Последний в долгу не останется. Он убежден: Балакирев должен был покинуть РМО и потому, что непочтительно относился к классике, и потому, что насаждал незрелые произведения современных композиторов.
…Одна из самых грустных полемик в истории русской музыки. Еще недавно противники новой русской школы друг с другом спорили, горячась, пытаясь острословить. Теперь они сплотились. На Балакирева, на весь его кружок они нападают сообща. И ладно, если бы вся компания состояла из таких пустомель, как Ростислав Толстой, или занудных буквоедов вроде Фаминцына. Но среди них высился и Александр Николаевич Серов.
«Без правды выражения музыка — только погремушка, более или менее приятная, но вместе и более или менее — пустая»[90]. Разве против этого могли бы спорить Стасов, или Балакирев, или Кюи? Но ведь это стремился проповедовать и Серов, и как раз в то самое время, когда судьба так жестоко столкнула его с новой русской школой. В начале 1869 года умер Александр Сергеевич Даргомыжский. Понятно, что о нем должны были сказать друзья. И разве не то же самое напишет в своем отклике Александр Серов?
«Тонкий и глубокий гармонист (как все композиторы славянской школы), всегда благородный в мелодическом рисунке (хотя иногда слишком дробном), — он в музыкальной декламации открыл новые выразительные возможности; бесчисленные промежуточные оттенки между кантиленой и речитативом, между спетой нотой и произнесенной говорком — эти новшества окажут воздействие на развитие оперной музыки, обогатят ее неисчерпаемым разнообразием выразительных средств»[91].
Впрочем, будут в статье Серова и оговорки. Они и станут своего рода «камнем преткновения» в его споре с «балакиревцами».

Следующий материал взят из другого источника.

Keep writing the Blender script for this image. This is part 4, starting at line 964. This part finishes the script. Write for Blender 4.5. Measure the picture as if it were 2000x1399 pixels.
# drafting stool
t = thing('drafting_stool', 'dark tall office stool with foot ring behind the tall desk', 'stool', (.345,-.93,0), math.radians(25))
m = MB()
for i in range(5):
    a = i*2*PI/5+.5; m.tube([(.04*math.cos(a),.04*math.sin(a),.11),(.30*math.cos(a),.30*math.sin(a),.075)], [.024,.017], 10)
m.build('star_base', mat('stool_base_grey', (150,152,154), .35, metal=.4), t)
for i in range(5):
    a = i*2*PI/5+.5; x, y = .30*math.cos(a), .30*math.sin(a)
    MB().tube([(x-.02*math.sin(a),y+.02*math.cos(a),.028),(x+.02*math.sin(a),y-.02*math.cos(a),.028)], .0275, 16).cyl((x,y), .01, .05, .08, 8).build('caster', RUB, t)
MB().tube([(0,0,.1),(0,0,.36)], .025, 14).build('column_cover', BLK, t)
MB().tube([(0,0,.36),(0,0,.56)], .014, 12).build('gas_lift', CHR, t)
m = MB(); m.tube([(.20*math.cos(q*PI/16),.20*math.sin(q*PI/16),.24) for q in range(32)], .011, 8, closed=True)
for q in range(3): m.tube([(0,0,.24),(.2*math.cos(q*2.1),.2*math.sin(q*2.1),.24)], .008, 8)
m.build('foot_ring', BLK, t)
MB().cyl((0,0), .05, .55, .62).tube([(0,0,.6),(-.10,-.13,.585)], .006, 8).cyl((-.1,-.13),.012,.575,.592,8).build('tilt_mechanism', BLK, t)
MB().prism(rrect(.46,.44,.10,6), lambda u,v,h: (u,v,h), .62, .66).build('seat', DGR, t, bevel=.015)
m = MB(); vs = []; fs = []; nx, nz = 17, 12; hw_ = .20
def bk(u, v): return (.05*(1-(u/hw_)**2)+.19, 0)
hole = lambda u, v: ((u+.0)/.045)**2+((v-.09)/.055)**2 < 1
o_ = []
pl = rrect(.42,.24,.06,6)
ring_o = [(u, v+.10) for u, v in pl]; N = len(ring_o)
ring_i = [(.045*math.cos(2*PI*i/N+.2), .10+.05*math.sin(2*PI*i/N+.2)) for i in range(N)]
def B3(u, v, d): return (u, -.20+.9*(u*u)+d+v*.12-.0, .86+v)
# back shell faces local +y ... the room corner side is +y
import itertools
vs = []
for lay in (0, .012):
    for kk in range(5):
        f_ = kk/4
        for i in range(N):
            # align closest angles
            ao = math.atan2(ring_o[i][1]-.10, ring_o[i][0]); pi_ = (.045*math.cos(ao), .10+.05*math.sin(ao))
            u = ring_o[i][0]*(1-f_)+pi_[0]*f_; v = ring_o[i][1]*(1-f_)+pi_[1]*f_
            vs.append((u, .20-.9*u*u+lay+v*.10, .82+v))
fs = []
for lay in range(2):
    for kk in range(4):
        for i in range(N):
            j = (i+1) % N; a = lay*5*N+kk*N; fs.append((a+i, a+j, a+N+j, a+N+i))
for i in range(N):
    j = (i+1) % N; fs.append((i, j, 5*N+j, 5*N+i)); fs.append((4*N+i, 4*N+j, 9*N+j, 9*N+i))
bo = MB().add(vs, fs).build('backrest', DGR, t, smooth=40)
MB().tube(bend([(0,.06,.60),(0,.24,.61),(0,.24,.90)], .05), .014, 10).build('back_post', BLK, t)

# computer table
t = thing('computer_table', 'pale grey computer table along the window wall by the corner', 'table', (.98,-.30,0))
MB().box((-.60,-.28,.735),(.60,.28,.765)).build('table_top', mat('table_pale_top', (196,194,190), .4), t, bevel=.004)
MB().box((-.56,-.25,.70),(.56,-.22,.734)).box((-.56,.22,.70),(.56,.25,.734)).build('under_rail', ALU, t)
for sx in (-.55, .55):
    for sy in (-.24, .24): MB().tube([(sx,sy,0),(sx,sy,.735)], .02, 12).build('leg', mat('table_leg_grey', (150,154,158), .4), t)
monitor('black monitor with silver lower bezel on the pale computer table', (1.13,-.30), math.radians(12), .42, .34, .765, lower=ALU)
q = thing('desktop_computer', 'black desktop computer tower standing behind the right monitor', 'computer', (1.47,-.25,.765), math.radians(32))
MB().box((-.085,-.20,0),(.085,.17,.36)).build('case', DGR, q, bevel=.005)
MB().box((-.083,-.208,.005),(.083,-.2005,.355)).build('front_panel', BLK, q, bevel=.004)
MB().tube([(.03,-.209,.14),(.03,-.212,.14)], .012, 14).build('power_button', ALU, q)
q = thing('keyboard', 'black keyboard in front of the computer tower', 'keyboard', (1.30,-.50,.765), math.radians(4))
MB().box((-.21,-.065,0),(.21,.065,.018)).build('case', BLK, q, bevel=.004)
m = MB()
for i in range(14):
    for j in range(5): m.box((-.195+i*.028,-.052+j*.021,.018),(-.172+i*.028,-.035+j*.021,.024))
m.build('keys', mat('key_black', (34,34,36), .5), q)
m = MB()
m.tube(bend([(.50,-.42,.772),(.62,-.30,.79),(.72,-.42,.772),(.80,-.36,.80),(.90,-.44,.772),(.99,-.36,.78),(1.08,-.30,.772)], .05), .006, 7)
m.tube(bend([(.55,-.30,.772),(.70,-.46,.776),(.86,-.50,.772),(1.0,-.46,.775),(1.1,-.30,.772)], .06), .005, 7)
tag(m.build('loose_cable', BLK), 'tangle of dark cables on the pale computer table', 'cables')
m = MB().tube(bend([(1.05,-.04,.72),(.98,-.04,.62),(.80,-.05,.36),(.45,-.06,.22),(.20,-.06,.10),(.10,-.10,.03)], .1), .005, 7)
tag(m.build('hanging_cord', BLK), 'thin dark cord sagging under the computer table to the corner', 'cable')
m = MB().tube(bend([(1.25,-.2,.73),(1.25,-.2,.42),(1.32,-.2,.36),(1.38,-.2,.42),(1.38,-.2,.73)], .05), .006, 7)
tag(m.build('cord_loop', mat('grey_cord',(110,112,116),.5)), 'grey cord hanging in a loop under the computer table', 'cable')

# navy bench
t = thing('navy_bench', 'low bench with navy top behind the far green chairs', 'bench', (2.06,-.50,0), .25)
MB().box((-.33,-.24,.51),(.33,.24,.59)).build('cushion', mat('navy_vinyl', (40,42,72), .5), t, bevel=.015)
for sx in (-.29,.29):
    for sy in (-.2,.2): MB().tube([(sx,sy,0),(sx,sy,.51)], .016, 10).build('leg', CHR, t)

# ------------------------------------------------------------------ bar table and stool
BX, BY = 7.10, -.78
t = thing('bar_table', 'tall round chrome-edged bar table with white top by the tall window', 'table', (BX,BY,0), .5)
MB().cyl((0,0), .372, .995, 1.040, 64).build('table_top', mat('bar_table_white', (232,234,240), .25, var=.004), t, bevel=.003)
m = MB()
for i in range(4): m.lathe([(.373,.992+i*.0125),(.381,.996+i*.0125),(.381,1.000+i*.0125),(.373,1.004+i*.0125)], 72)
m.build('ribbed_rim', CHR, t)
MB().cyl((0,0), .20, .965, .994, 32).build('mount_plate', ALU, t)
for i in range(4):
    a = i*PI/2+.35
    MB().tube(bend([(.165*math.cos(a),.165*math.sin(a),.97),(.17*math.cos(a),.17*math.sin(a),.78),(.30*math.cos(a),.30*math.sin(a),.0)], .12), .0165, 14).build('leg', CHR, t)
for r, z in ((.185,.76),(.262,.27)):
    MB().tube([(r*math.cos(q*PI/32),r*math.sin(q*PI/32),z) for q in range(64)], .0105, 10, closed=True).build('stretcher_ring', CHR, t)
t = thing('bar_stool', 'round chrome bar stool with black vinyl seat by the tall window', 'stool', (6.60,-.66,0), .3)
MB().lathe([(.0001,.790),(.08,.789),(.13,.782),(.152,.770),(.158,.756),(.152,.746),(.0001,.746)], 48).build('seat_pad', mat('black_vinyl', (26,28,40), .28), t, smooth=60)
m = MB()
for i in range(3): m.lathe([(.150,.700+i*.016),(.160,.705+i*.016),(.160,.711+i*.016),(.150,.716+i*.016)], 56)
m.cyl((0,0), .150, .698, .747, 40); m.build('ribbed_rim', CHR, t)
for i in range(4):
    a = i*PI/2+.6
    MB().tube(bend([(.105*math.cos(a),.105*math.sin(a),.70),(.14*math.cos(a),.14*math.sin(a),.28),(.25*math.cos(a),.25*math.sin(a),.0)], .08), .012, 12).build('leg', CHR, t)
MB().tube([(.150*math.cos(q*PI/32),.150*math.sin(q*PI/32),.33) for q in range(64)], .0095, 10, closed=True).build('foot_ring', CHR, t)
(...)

Для Серова оперное искусство — не просто «музыка плюс театр». Сама музыкальная сторона здесь должна тесно соприкасаться со всеми остальными частями драматического действа, всё время должна «помнить» о целом. Серов мог найти различные недостатки у Даргомыжского-композитора: ему не хватало «богатства инструментальной палитры», он не был способен к широким «мазкам», поскольку его всегда тянуло к «кропотливой филигранной обработке», в то время как большие фрески «создаются иначе, нежели миниатюры» и т. д. Но всё это — во-вторых и в-третьих. Во-первых же — Даргомыжскому недоставало «счастливого выбора сюжета (что зависит в большинстве случаев от интеллектуального развития музыканта)»[92].
Почти то же самое Серов усмотрит и в «Руслане» Глинки. Можно ли представить, что шуточную поэму кладут на музыку, создавая серьезную ораторию? Как бы хороша ни была музыка, но слова, вступив с нею в противоречие, «парализуют» любые ее красоты. «Глинка, при всей своей могучей гениальности, подошел довольно близко к подобной нелепости, взяв шуточную, шаловливую, эротическую, ариостовскую поэму юноши Пушкина, в которой нет ничего русского, кроме имен, за канву (?) серьезной, тяжелой, трагико-лирической оперы с колоритом древнерусского богатырского эпоса!»[93]